The thing is, Christ can’t be taken out of Christmas. All those things, as wonderful as they are, are not Christmas.

Christ can be taken out of the shopping, the muzak, the displays, the commercials, etc., because He really isn’t there to begin with.

Christ can’t be taken out of Christmas because Christmas marks the event that Christ was “put into” the world, never to be taken out again.

For those of us whose faith is in God through Christ, Christmas is an immutable reality. It was that way for centuries before shopping and Black Friday and Rudolph… the Christ Mass was a day of prayer and worship, preceded by a 40 day period of fasting known as Advent. No trees, no lights, no jolly old elves. Christmas for Christians was – and is – a day to “Hail th’Incarnate Deity.”

Christ can’t be taken out of Christmas as long as there are people who respond to God’s gift to the world in Christ. Our initial response is a personal one: we believe. However, that is not our only response. We are asked to respond to Christ every day by loving our neighbors, praying for those who persecute us, assisting the down-trodden, seeking justice for the poor, tending to the sick and imprisoned, being thoughtful of the shut-in, and bearing the fruit of the Holy Spirit in a world that is depserately hungry for it.

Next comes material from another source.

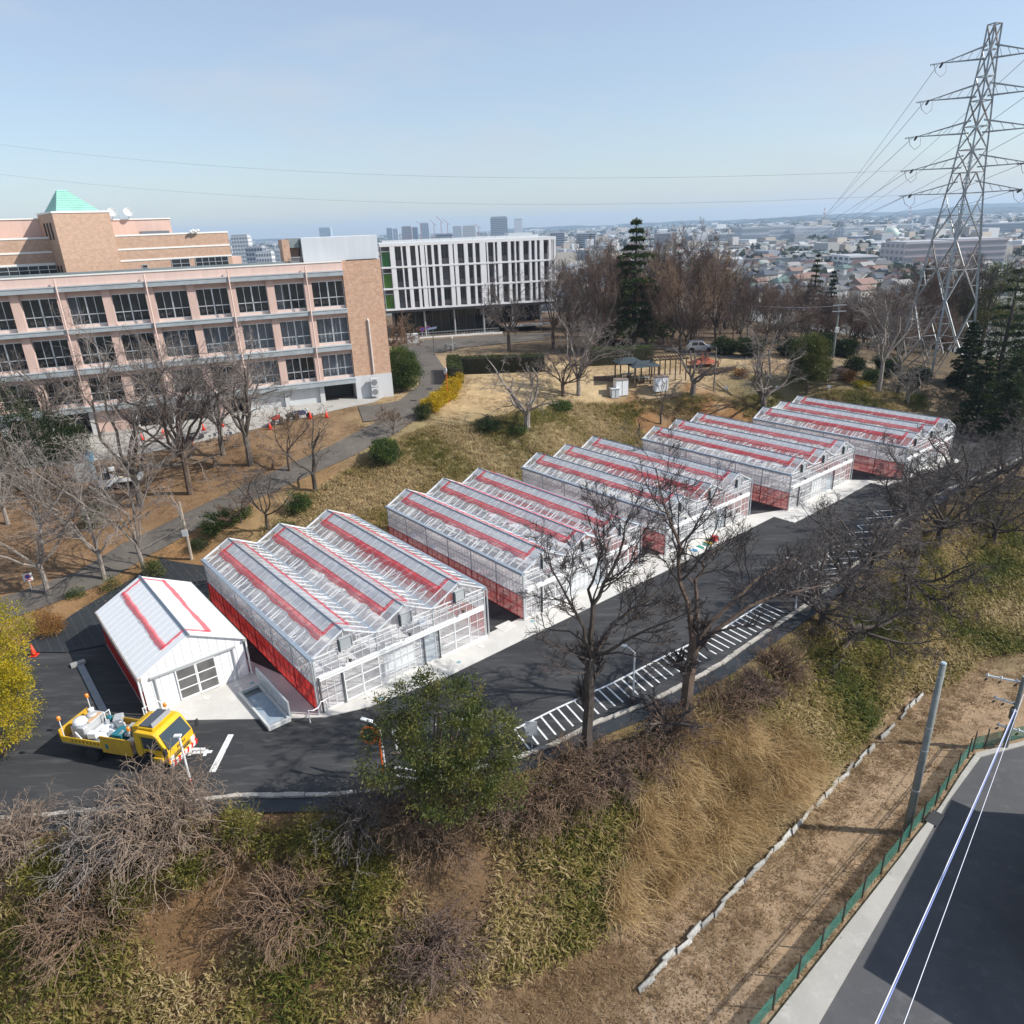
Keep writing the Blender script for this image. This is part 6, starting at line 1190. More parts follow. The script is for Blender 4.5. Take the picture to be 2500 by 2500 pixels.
L = [([(1672,1745),(1680,1665),(1690,1600),(1697,1550)], 0, .5, .33, .26, 1), ([(1690,1560),(1684,1498),(1679,1469),(1660,1423),(1656,1375),(1660,1331),(1644,1291),(1628,1253),(1610,1190),(1601,1140)], .5, .8, .16, .025, 1),
 ([(1697,1552),(1702,1498),(1700,1450),(1697,1415),(1719,1391),(1716,1369),(1760,1334),(1800,1290)], .5, 1.8, .14, .02, 1), ([(1698,1570),(1735,1520),(1799,1461),(1840,1420),(1886,1390),(1950,1360)], .5, 3.0, .14, .02, 1), ([(1698,1590),(1740,1545),(1830,1480),(1890,1455),(1964,1440),(2020,1425)], .4, 2.2, .15, .02, 1),
 ([(1660,1331),(1690,1300),(1706,1270),(1740,1215),(1760,1170)], .7, 1.4, .07, .015, 2), ([(1660,1423),(1640,1400),(1625,1370),(1590,1350),(1560,1340)], .7, .2, .05, .015, 2), ([(1740,1545),(1800,1530),(1860,1525),(1930,1540)], .6, -1, .08, .015, 2), ([(1684,1500),(1650,1480),(1600,1500),(1540,1490)], .6, -.8, .05, .015, 2)]
guided(102, b2, L, Y2, rmin=.0095, kids=(9, 12), depth=4, twist=.2, up=.06, fan=(22, 58), shrink=(.30, .5)).done('bare_tree', 'thick-trunked leafless tree with a cut stub, beside the bicycle bays', b2, bk_brown, tw_dark)
def wide(q, top, width, label, seed, bm, tm, rmin=0.0087, rad=.24, n=6, group=None, droopy=.0, name='bare_tree', kids=(6, 7), depth=4, elev=(10, 55), fan=(25, 65)):
    b_ = site(*q); H = max(2, top_z(b_, *top)-b_.z); t = Tree(seed, rmin=rmin, kids=kids, depth=depth, twist=.24, up=.05, fan=fan, shrink=(.34, .58), droop=droopy); r = t.r
    fk = H*r.uniform(.2, .32); t.wood.tube([Vector((0, 0, -.3)), Vector((r.gauss(0, .05), r.gauss(0, .05), fk*.5)), Vector((r.gauss(0, .1), r.gauss(0, .1), fk))], [rad*1.15, rad, rad*.9], 8)
    for k in range(n):
        a = 6.283*(k+r.uniform(-.3, .3))/n; el = R(r.uniform(*elev)); d = Vector((math.cos(a)*math.cos(el), math.sin(a)*math.cos(el), math.sin(el))); Lk = min(width/max(.3, math.cos(el)), (H-fk)/max(.25, math.sin(el)))*r.uniform(.75, 1.0)
        t.grow(Vector((0, 0, fk*r.uniform(.8, 1))), d, Lk, rad*.55, 1)
    o = t.done(name, label, b_, bm, tm, group); zt = np.percentile([v[2] for v in t.twig.v], 99.7); k_ = H/zt; o.scale = (k_**.5*1.0, k_**.5*1.0, k_) if elev[0] >= 0 else (1, 1, 1); return o
RG = 'grey leafless trees along the right bank'
wide((2005,1528), (2015,1330), 4.2, 'spreading grey leafless tree over the far end of the bicycle bays', 201, bk_dark, tw_grey, rmin=.0125, kids=(7, 8), n=9, group=RG)
wide((2125,1400), (2160,1170), 5.2, 'wide grey leafless tree beside the angled parking bays', 202, bk_dark, tw_grey, rmin=.0125, kids=(7, 8), n=9, group=RG)
wide((2222,1300), (2240,1060), 4.6, 'grey leafless tree in front of the farthest greenhouse corner', 203, bk_dark, tw_grey, rmin=.0125, kids=(7, 8), n=9, group=RG)
wide((2345,1240), (2370,1000), 6.0, 'wide grey leafless tree just right of the farthest greenhouse', 204, bk_dark, tw_grey, rmin=.0125, kids=(7, 8), n=9, group=RG)
wide((2460,1200), (2470,985), 6.0, 'grey leafless tree at the right edge below the dark conifers', 205, bk_dark, tw_grey, rmin=.0125, kids=(7, 8), n=9, group=RG)
wide((2215,1440), (2200,1290), 6.0, 'low dark leafless tree sprawling across the bamboo bank', 206, bk_dark, tw_dark, rmin=.0125, kids=(7, 8), n=9, group=RG, elev=(-18, 30))
wide((2080,1560), (2060,1450), 5.6, 'dark leafless tree whose boughs trail down the bamboo bank', 207, bk_dark, tw_dark, rmin=.0125, kids=(7, 8), n=9, group=RG, elev=(-28, 20))
wide((2060,1470), (2080,1230), 4.8, 'dense grey leafless tree overlapping the angled bays', 261, bk_dark, tw_grey, rmin=.0125, kids=(7, 8), n=9, group=RG)
wide((2290,1330), (2300,1110), 5.6, 'dense dark leafless tree on the bank right of the angled bays', 262, bk_dark, tw_dark, rmin=.0125, kids=(7, 8), n=9, group=RG)
wide((2420,1330), (2440,1130), 6.0, 'dense grey leafless tree near the right edge above the bamboo', 263, bk_dark, tw_grey, rmin=.0125, kids=(7, 8), n=9, group=RG)
wide((1620,1795), (1600,1700), 2.4, 'low dark leafless stump tree at the kerb below the thick trunk', 208, bk_dark, tw_dark, n=5, kids=(5, 6), elev=(0, 60))
# pruned trees along the bank and the park
PG = 'pruned trees along the upper bank'
wide((1613,1035), (1610,925), 2.2, 'slender dark bare tree on the bank behind the fourth greenhouse', 210, bk_dark, tw_dark, rmin=.014, rad=.11, n=4, group=PG, elev=(55, 85), kids=(3, 4))
wide((1287,1048), (1250,835), 5.4, 'pale pruned tree with twisting limbs on the bank behind the second greenhouse', 211, bk_pale, tw_pale, rmin=0.0124, rad=.34, n=7, group=PG, elev=(20, 62), kids=(5, 6))
wide((1690,965), (1660,830), 3.4, 'pruned knobbly tree right of the garden shelters', 212, bk_grey, tw_grey, rmin=0.0149, rad=.3, n=6, group=PG, elev=(15, 60), kids=(4, 6))
wide((1862,1012), (1870,760), 5.4, 'tall pruned tree behind the fourth and farthest greenhouses', 213, bk_grey, tw_pale, rmin=0.0136, rad=.38, n=7, group=PG, elev=(35, 75), kids=(5, 6))
wide((1375,968), (1380,830), 3.2, 'bare tree with an ivy-covered trunk in the park', 214, bk_brown, tw_grey, rmin=0.0149, rad=.22, n=7, group=PG, elev=(30, 70))
wide((1412,965), (1425,735), 3.4, 'tall pale multi-branched bare tree in the park', 215, bk_pale, tw_pale, rmin=0.0149, rad=.24, n=8, group=PG, elev=(50, 80), fan=(18, 42))
wide((1300,940), (1290,880), 2.2, 'small pruned stub tree on the tan lawn', 216, bk_pale, tw_pale, rmin=0.0149, rad=.2, n=4, group=PG, kids=(3, 4), elev=(30, 70))
wide((2145,958), (2130,690), 4.0, 'pale smooth-trunked bare tree before the pylon', 217, bk_pale, tw_pale, rmin=0.0149, rad=.26, n=7, group=PG, elev=(55, 82), fan=(18, 45))
wide((2192,960), (2190,720), 4.0, 'pale slender bare tree at the foot of the pylon', 218, bk_grey, tw_pale, rmin=0.0149, rad=.22, n=6, group=PG, elev=(50, 80))
wide((2215,985), (2215,880), 3.2, 'forked pale bare tree on the bank below the pylon', 219, bk_pale, tw_pale, rmin=0.0149, rad=.2, n=5, group=PG, elev=(30, 70))
# trees before the school
SG = 'leafless trees before the school'
wide((118,1450), (55,1085), 4.4, 'pale leafless tree at the far left beside the footpath', 221, bk_pale, tw_pale, rmin=0.0099, rad=.17, n=8, group=SG, elev=(48, 80), fan=(15, 38))
wide((256,1415), (150,1120), 4.2, 'pale slim leafless tree left of the white shed', 222, bk_pale, tw_pale, rmin=0.0099, rad=.16, n=8, group=SG, elev=(48, 80), fan=(15, 38))
wide((356,1405), (300,1010), 4.4, 'pale leafless tree directly behind the white shed', 223, bk_pale, tw_pale, rmin=0.0099, rad=.16, n=7, group=SG, elev=(50, 82), fan=(15, 38))
wide((345,1235), (250,755), 8.0, 'large dark leafless tree beside the mini truck', 224, bk_grey, tw_pale, rmin=0.0124, rad=.28, n=9, group=SG, elev=(30, 80), kids=(6, 7))
wide((465,1205), (500,800), 5.2, 'many-stemmed leafless tree in the middle of the brown yard', 225, bk_brown, tw_grey, rmin=0.0124, rad=.26, n=9, group=SG, elev=(52, 84), fan=(18, 45))
wide((612,1135), (640,790), 7.0, 'thick dark leafless tree in front of the right-hand classrooms', 226, bk_grey, tw_pale, rmin=0.0136, rad=.28, n=8, group=SG, elev=(38, 80), kids=(6, 7))
wide((545,1110), (560,820), 4.6, 'leafless tree between the yard and the classroom windows', 227, bk_grey, tw_pale, rmin=0.0136, rad=.22, n=7, group=SG, elev=(35, 78))
wide((708,1150), (690,990), 2.6, 'small leafless tree by the curving footpath', 228, bk_brown, tw_red, rmin=0.0112, rad=.14, n=6, group=SG, elev=(35, 75))
wide((770,1200), (800,990), 3.0, 'crooked pruned tree on the bank above the first greenhouse', 229, bk_dark, tw_grey, rmin=0.0112, rad=.2, n=5, group=SG, elev=(35, 80), kids=(4, 5))
wide((655,1300), (600,1120), 3.0, 'leaning thin leafless tree behind the first greenhouse', 230, bk_dark, tw_grey, rmin=0.0093, rad=.12, n=6, group=SG, elev=(45, 80))
wide((130,1120), (60,850), 6.0, 'tangled leafless tree before the far-left classrooms', 231, bk_grey, tw_grey, rmin=0.0124, rad=.26, n=9, group=SG, elev=(10, 70))
wide((20,1280), (10,1010), 5.0, 'pale twiggy leafless tree cut by the left edge', 232, bk_pale, tw_pale, rmin=0.0112, rad=.16, n=8, group=SG, elev=(35, 80))
wide((590,1275), (585,1180), 1.8, 'short leafless sapling on the bank left of the crooked tree', 233, bk_brown, tw_red, rmin=0.0093, rad=.08, n=5, group=SG)
wide((960,1060), (935,990), 2.4, 'low leafless shrub beside the service path bend', 234, bk_brown, tw_red, rmin=0.0099, rad=.06, n=8, group=SG, elev=(30, 75), name='bare_shrub')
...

Keep Christ in Christmas? Absolutely. How? By passing all the trappings and getting to the heart of it: “The Word became flesh and dwelt among us, and we beheld His glory, the glory of the Only-begotten, full of grace and truth.”

>[** A word about party-poopers: I don’t care if it’s Jehovah’s Witnesses, the ACLU, atheists, or some off-beat sect, anyone who spoils someone else’s good time is a party-pooper. Christmas is the Christian’s ‘good time’. There is nothing to be gained by writing laws about Christmas displays other than creating more party-pooping, which only engenders ill-will and divisiveness. I don’t care whose ‘civil rights’ are being violated or not – if we can’t be civil in the first place, then what good are civil rights to begin with? I say, quit ‘pooping the party’ and either join the fun or create your own fun. It’s not worth the negativity to fight each other about things like Christmas.]